I do not run heavyweight stuff though, but that's with WiFi, cwm/dwm, Emacs, compilers (go, cc) and Chrome. I've had a bit of trouble with Firefox performance, so having to use Chrome has been my biggest hurdle.


I´d assume you use chromium, then:

       git clone git://bitreich.org/privacy-haters
       doas cp privacy-haters/chromium/default /etc/profile.d/chromium.sh
       doas chmod +x /etc/profile.d/chromium.sh
Logout and login again. Of course, run UBlock Origin under Chromium.
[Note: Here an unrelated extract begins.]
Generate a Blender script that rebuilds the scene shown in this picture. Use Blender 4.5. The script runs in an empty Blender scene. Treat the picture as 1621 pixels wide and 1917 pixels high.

Go to the settings and enable most ad blocking subscriptions, but don´t use AdGuard and Easylist at the same time, they often use the same ban lists.


I made a deliberate effort to, and realized I was making an expensive mistake and cut my losses. The (user-interactive) performance difference between modern Linux and minimalist, "correct" OpenBSD, on normal x86 laptop hardware, is night and day. No reasonable of amount of system tuning could work-around that. It was the wrong tool for me, with the wrong tradeoffs.

My suggestion is don't—or at least think deliberately and dispassionately about tradeoffs. UX latency really sucks.

(The painful thing is that almost none of it seems to be OpenBSD's fault—it's all the desktop applications that demand 10x more hardware resources than they legitimately need, and then degrade unacceptably when layers that actually should be less optimized, like OS things that have a safety & correctness tradeoff, do make that valid tradeoff...)


OpenBSD doesn't have bluetooth support. I'm on linux as my daily driver, but have started playing around with OpenBSD and FreeBSD on my antique thinkpads.


This is less of a bother for me nowadays as I mostly use Bluetooth through my phone.


yes. simplify your expectations. realize that not every piece of technology is worth using. biggest benefit is they say no.